Etoffe de soi

grenouille-bleue

Difficile exercice que de parler de soi. J'ouvre Facebook, je parcours mon profil, je cherche l'inspiration. Par où commencer ?

Peut-être les groupes auxquels j'adhère donnent-ils quelques indications ? Il faudrait que je mette en avant mon humour dévastateur, subtil et raffiné, celui qui permet d'animer les soirées mondaines avec un sourire pincé et un petit doigt en l'air (jamais le même, question de circulation sanguine).


Voyons voir... pourchasser une personne âgée avec un radiateur en hurlant "canicule surprise". Quoi d'autre ? Secouer un haïtien pour lui rappeler de bons souvenirs.

Hum. Passons sur l'humour. Je ne me rappelais plus avoir adhéré à ces groupes, cela doit bien évidemment être une erreur. Je ne me permettrais pas des plaisanteries aussi cruelles. Les vieux et les haïtiens sont des gens comme les autres (juste un peu plus morts, parfois).

Il doit bien y avoir quelques exemples de probité morale qui permettraient de redorer mon blason. Attendez que je regarde... Je suis une pub anti-alcool... non, c'est pas ça... En soirée on te parle, tu dis oui mais tu n'as rien compris... non plus...  l'amicale de la cuite... attendez, ça va venir... les SMS qu'on envoie bourrés...

Ah, voilà ! Je fais partie du groupe buvons de manière responsable. Je savais que je l'avais coincé quelque part, dans le cas où quelqu'un de ma famille tomberait par erreur sur ma page. Me voilà rassuré, j'avais peur d'avoir perdu ma caution morale.

Drôle, sobre, le profil de l'homme idéal se dessine déjà. Que dire d'autre ?

Trouvons cent mille personnes pour pisser sur l'Eyjafjallajokül. Pas mal, ça. Ca montre à la fois mon altruisme, mon implication pour une grande cause humanitaire ET ma capacité à écrire sans faute les mots les plus complexes. Je garde.


A quoi bon s'habiller quand il est 17h passés ? Une parfaite illustration de mon esprit cartésien. Mens sana in corpore sano, comme dirait l'autre en toge.

Mon côté sociable ? Encore une invitation à farmville et je brûle ta ferme et j'égorge tes vaches.

 

Mon ouverture d'esprit ? I love rien, I'm parisien.

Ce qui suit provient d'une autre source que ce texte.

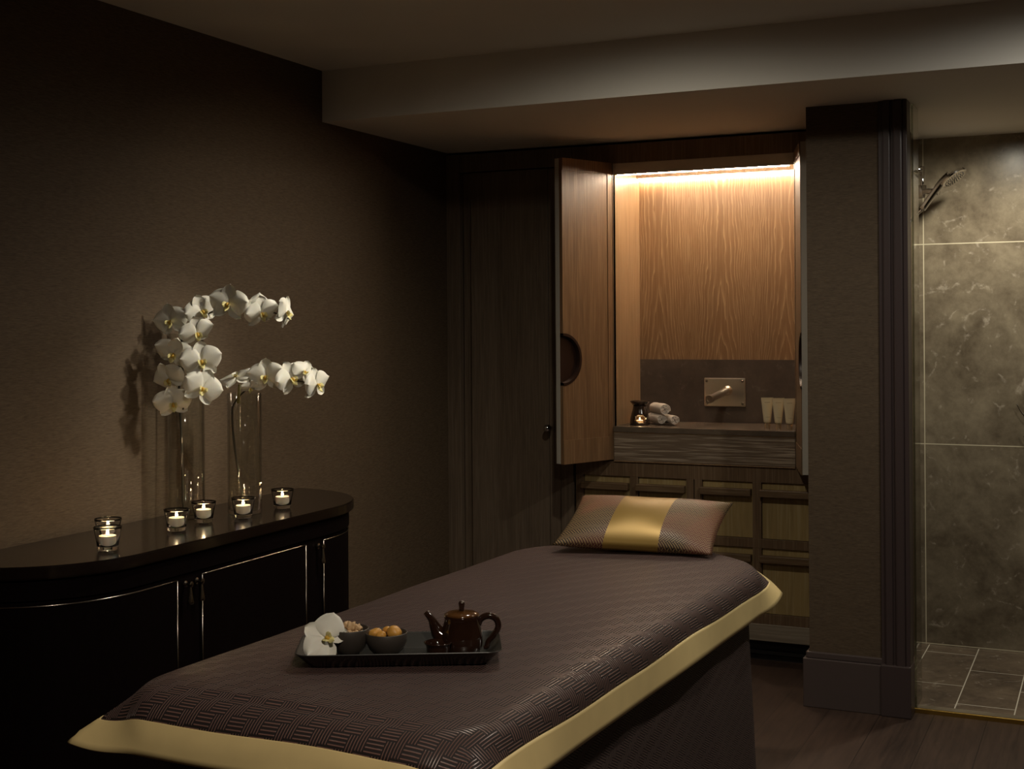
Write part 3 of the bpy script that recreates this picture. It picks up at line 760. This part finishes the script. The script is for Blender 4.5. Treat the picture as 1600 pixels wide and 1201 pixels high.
# the lower blossoms hang on a side stem outside the vase, in front of it
SHX = Vector((.050, -.064, 0))
obj('stem', B().tube([Vector(p)+q for p, q in (((-2.862, 3.560, 1.500), SHX*0), ((-2.866, 3.548, 1.492), SHX*.7), ((-2.872, 3.545, 1.44), SHX*1.05), ((-2.866, 3.545, 1.36), SHX*1.1), ((-2.860, 3.545, 1.28), SHX*1.1), ((-2.868, 3.545, 1.225), SHX*1.1))], .0028, 8), 'stem', orA, True)
FA = [(tuple(Vector(c)+(SHX*1.15 if c[2] < 1.46 else SHX*.5 if c[2] < 1.53 and c[0] < -2.78 else SHX*0)), a_, b_, c_, d_) for c, a_, b_, c_, d_ in FA]
for i, (c, yw, pt, rl, sz) in enumerate(FA): flower(c, face(yw, pt), math.radians(rl), sz, orA, 10+i*7)
orB = thing('orchid_spray', (-2.75, 3.695, CT+.016), 'lower spray of white moth orchids leaning right out of the shorter vase', 'orchid')
stB = [(-2.735, 3.70, .873), (-2.765, 3.69, 1.079), (-2.776, 3.69, 1.201), (-2.762, 3.69, 1.239), (-2.733, 3.697, 1.272), (-2.7, 3.707, 1.294), (-2.623, 3.731, 1.312), (-2.536, 3.757, 1.310), (-2.471, 3.776, 1.285)]
obj('stem', B().tube(stB, [.004]*3+[.0034]*3+[.0026]*3, 8), 'stem', orB, True)
obj('stake', B().tube([(-2.750, 3.69, 1.235), (-2.742, 3.69, 1.30)], .0055, 8, smooth=1), 'stem_green', orB, True)
FB = [((-2.742, 3.668, 1.325), -30, 55, 30, .100), ((-2.692, 3.68, 1.290), 20, -50, 0, .062), ((-2.640, 3.70, 1.328), -20, -4, 4, .118),
      ((-2.553, 3.725, 1.322), 32, -6, 22, .116), ((-2.515, 3.75, 1.342), 15, 20, -30, .088), ((-2.468, 3.752, 1.300), 50, -6, 10, .112)]
for i, (c, yw, pt, rl, sz) in enumerate(FB): flower(c, face(yw, pt), math.radians(rl), sz, orB, 90+i*5)

# ------------------------------------------------------------------ treatment table
TA = math.radians(-2.0); TCX, TCY = -1.445, 3.18; TZ = .752
def T(s, t, z): return Vector((TCX+s*math.cos(TA)-t*math.sin(TA), TCY+s*math.sin(TA)+t*math.cos(TA), z))
HW, HLN, HLF = .385, 1.035, .95       # half width, near and far half lengths of the flat top
def near_pt(s, t):
    """nearest point of the rounded table outline, outward normal and signed distance"""
    r = .22 if t > 0 else .10; H = HLF if t > 0 else HLN
    ax_, ay = abs(s), abs(t); cx_, cy_ = HW-r, H-r
    if ax_ > cx_ and ay > cy_:
        v = Vector((ax_-cx_, ay-cy_)); L = max(v.length, 1e-9); n = v/L; d = L-r; p = Vector((cx_, cy_))+n*r; corner = min(n.x, n.y)*2*.7071
    elif ax_-HW > ay-H: n = Vector((1, 0)); d = ax_-HW; p = Vector((HW, ay)); corner = 0
    else: n = Vector((0, 1)); d = ay-H; p = Vector((ax_, H)); corner = 0
    sx_, sy_ = (1 if s >= 0 else -1), (1 if t >= 0 else -1)
    return Vector((p.x*sx_, p.y*sy_)), Vector((n.x*sx_, n.y*sy_)), d, corner
RB = .050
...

En y réfléchissant, je ne suis pas sûr que ce soit une si bonne idée de se définir à partir de facebook...

Basons-nous plutôt sur les amis. Dis-moi qui tu hantes, je te dirais qui tu es. Ca me paraît plus prometteur. Trois grands groupes qui se dessinent à première vue.

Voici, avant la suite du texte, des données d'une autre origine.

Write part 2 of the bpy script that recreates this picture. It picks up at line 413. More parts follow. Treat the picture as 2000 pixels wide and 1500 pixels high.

Les amis geeks, souvenirs d'une adolescence boutonneuse passée à pourfendre les dragons au travers de nombreux jeux de rôles - sans jamais gagner la princesse, comme quoi il y avait une arnaque, déjà.

Les amis de soirée, vestiges d'une vie d'adulte gaspillée à pourfendre les princesses au travers de nombreuses copulations - jusqu'à ce qu'elles se changent en dragon, comme quoi il y avait une arnaque, déjà.

Les amis écrivains, reliques d'un présent occupé à pourfendre les éditeurs au travers de nombreuses nouvelles - sans jamais écrire de roman, comme quoi il y avait une arnaque, déjà.


Trois facettes, trois définitions, trois angles d'attaque. Oui, c'est pas mal, ça. On peut y voir de la fragilité, la fêlure du passé, compensée par un humour à fleur de peau. Cet homme écrit parce qu'il souffre, vous dites-vous. Il met son âme à nu, ses sentiments, il est beau dans son supplice, quel caractère, quel charisme !


Vous avez raison.


D'ailleurs je vous laisse, il faut que je le twitte.